The exercise:
Omit the pictures and output every entry below exactly as written.

Data excerpts:
=====
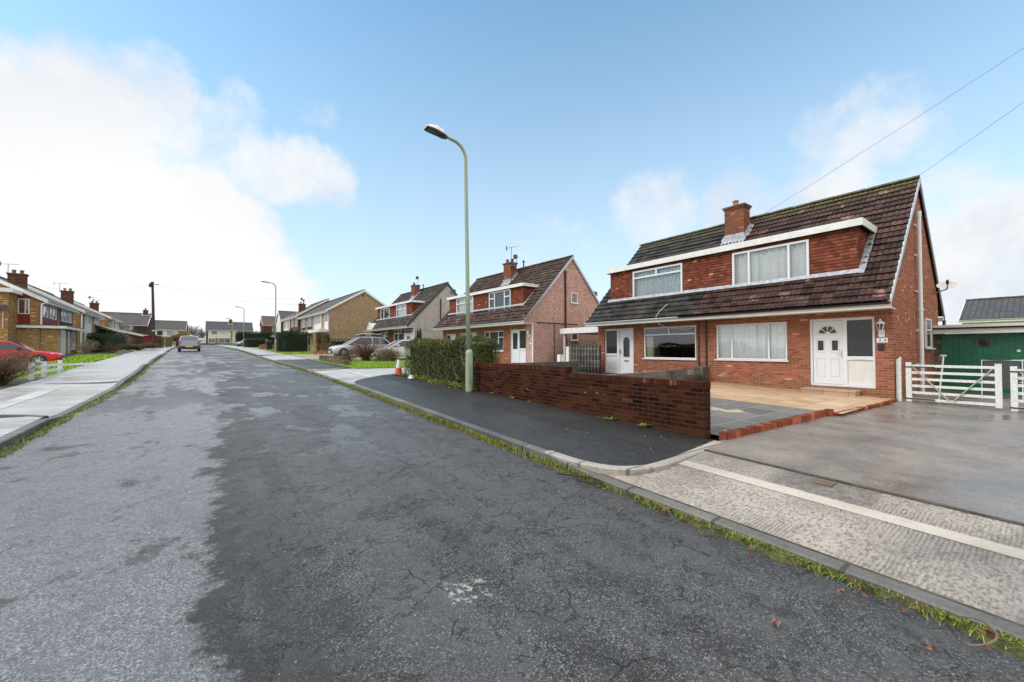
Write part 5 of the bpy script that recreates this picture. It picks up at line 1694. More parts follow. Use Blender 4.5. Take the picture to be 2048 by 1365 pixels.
tL2, _ = gabled("semi_detached_house", "brown brick pair with cream upper panels behind the long dark clipped hedge", (-11.25, 58.6, 1.3), TL, -1, 11.0, 7.8, 4.15, .35, 3.9, 6.6, 'brick_l', 'roof_far',
    wins=[(2.3, 3.5, 3.0, 3.95, 'two', 'net'), (3.9, 5.6, 3.0, 3.95, 'two', 'lace'), (7.3, 8.5, 3.0, 3.95, 'two', 'lace'), (8.9, 10.4, 3.0, 3.95, 'two', 'net'), (2.3, 4.9, .7, 1.95, 'four', 'net'), (7.3, 9.8, .7, 1.95, 'four', 'net')],
    panels=[(2.1, 5.9, 2.0, 4.05, 'cream'), (7.1, 10.6, 2.0, 4.05, 'white')], chim=[(1.85, 5.5, 5.2, 6.72, .88, .60)], aer=[(2.4, 5.4, 6.5, 1.0, 2.9)])
p = MB(-1)
p.tube([(-.42, .05, 4.1), (-.1, .05, 3.9), (-.08, .05, -.2)], .06, 8)
p.build("downpipe", M['white'], tL2)
p = MB(-1)
p.add([(-2.6, 7.0, 2.1), (-2.6, 11.4, 2.1), (-.02, 11.4, 3.2), (-.02, 7.0, 3.2), (-2.6, 7.0, 1.9), (-2.6, 11.4, 1.9)], [(0, 1, 2, 3), (4, 5, 1, 0), (3, 0, 4)])
p.build("porch_roof", M['roof_far'], tL2)
p = MB(-1)
p.box(-2.3, -.03, 7.2, 11.2, -.3, 1.88)
p.build("porch", M['net'], tL2)
tL3, _ = gabled("semi_detached_house", "third brick pair on the left with sloping white-edged side extensions", (-11.9, 75.2, 1.75), TL, -1, 11.0, 7.8, 4.1, .35, 3.9, 6.4, 'brick_l', 'roof_far',
    wins=[(1.0, 2.6, 2.95, 3.9, 'two', 'dim_room'), (3.4, 5.0, 2.95, 3.9, 'two', 'net'), (6.6, 8.2, 2.95, 3.9, 'two', 'net'), (8.8, 10.2, 2.95, 3.9, 'two', 'net')],
    panels=[(3.2, 5.3, 2.0, 4.0, 'cream'), (6.4, 10.5, 2.0, 4.0, 'cream')], chim=[(1.95, 5.0, 5.0, 6.4, .85, .6)], aer=[(2.1, 5.0, 6.3, .9, 2.3), (1.6, 5.1, 6.3, .6, 2.8)])
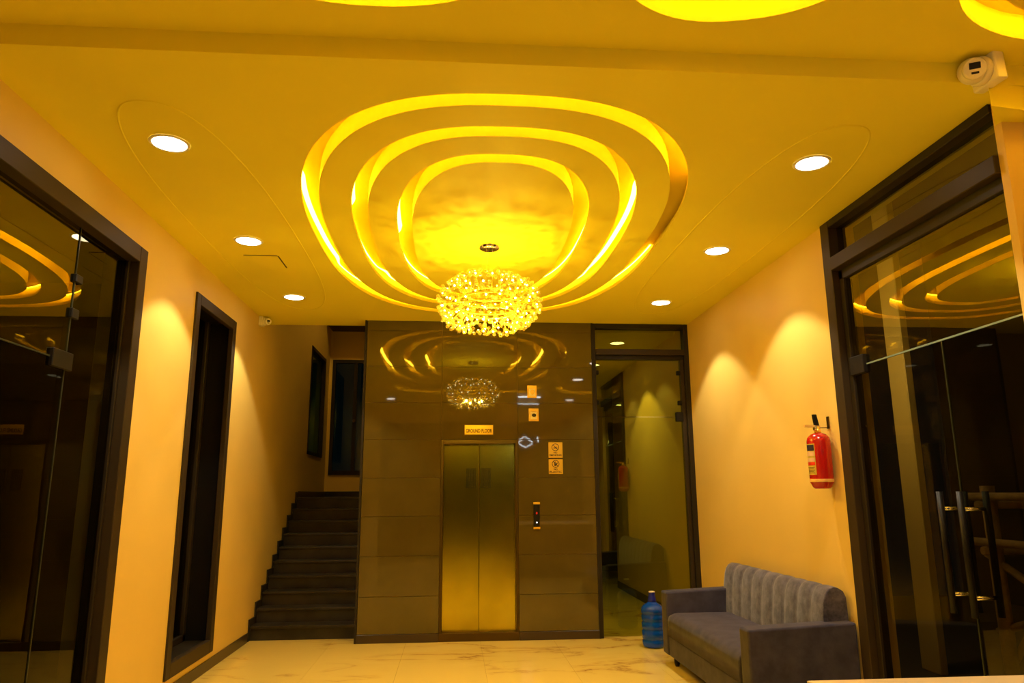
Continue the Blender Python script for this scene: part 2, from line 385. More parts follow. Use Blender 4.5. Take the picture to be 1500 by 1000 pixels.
=====
The result:
Write part 5 of the bpy script that recreates this picture. It picks up at line 1694. More parts follow. Use Blender 4.5. Take the picture to be 2048 by 1365 pixels.
tL2, _ = gabled("semi_detached_house", "brown brick pair with cream upper panels behind the long dark clipped hedge", (-11.25, 58.6, 1.3), TL, -1, 11.0, 7.8, 4.15, .35, 3.9, 6.6, 'brick_l', 'roof_far',
    wins=[(2.3, 3.5, 3.0, 3.95, 'two', 'net'), (3.9, 5.6, 3.0, 3.95, 'two', 'lace'), (7.3, 8.5, 3.0, 3.95, 'two', 'lace'), (8.9, 10.4, 3.0, 3.95, 'two', 'net'), (2.3, 4.9, .7, 1.95, 'four', 'net'), (7.3, 9.8, .7, 1.95, 'four', 'net')],
    panels=[(2.1, 5.9, 2.0, 4.05, 'cream'), (7.1, 10.6, 2.0, 4.05, 'white')], chim=[(1.85, 5.5, 5.2, 6.72, .88, .60)], aer=[(2.4, 5.4, 6.5, 1.0, 2.9)])
p = MB(-1)
p.tube([(-.42, .05, 4.1), (-.1, .05, 3.9), (-.08, .05, -.2)], .06, 8)
p.build("downpipe", M['white'], tL2)
p = MB(-1)
p.add([(-2.6, 7.0, 2.1), (-2.6, 11.4, 2.1), (-.02, 11.4, 3.2), (-.02, 7.0, 3.2), (-2.6, 7.0, 1.9), (-2.6, 11.4, 1.9)], [(0, 1, 2, 3), (4, 5, 1, 0), (3, 0, 4)])
p.build("porch_roof", M['roof_far'], tL2)
p = MB(-1)
p.box(-2.3, -.03, 7.2, 11.2, -.3, 1.88)
p.build("porch", M['net'], tL2)
tL3, _ = gabled("semi_detached_house", "third brick pair on the left with sloping white-edged side extensions", (-11.9, 75.2, 1.75), TL, -1, 11.0, 7.8, 4.1, .35, 3.9, 6.4, 'brick_l', 'roof_far',
    wins=[(1.0, 2.6, 2.95, 3.9, 'two', 'dim_room'), (3.4, 5.0, 2.95, 3.9, 'two', 'net'), (6.6, 8.2, 2.95, 3.9, 'two', 'net'), (8.8, 10.2, 2.95, 3.9, 'two', 'net')],
    panels=[(3.2, 5.3, 2.0, 4.0, 'cream'), (6.4, 10.5, 2.0, 4.0, 'cream')], chim=[(1.95, 5.0, 5.0, 6.4, .85, .6)], aer=[(2.1, 5.0, 6.3, .9, 2.3), (1.6, 5.1, 6.3, .6, 2.8)])
Continue the Blender Python script for this scene: part 2, from line 385. More parts follow. Use Blender 4.5. Take the picture to be 1500 by 1000 pixels.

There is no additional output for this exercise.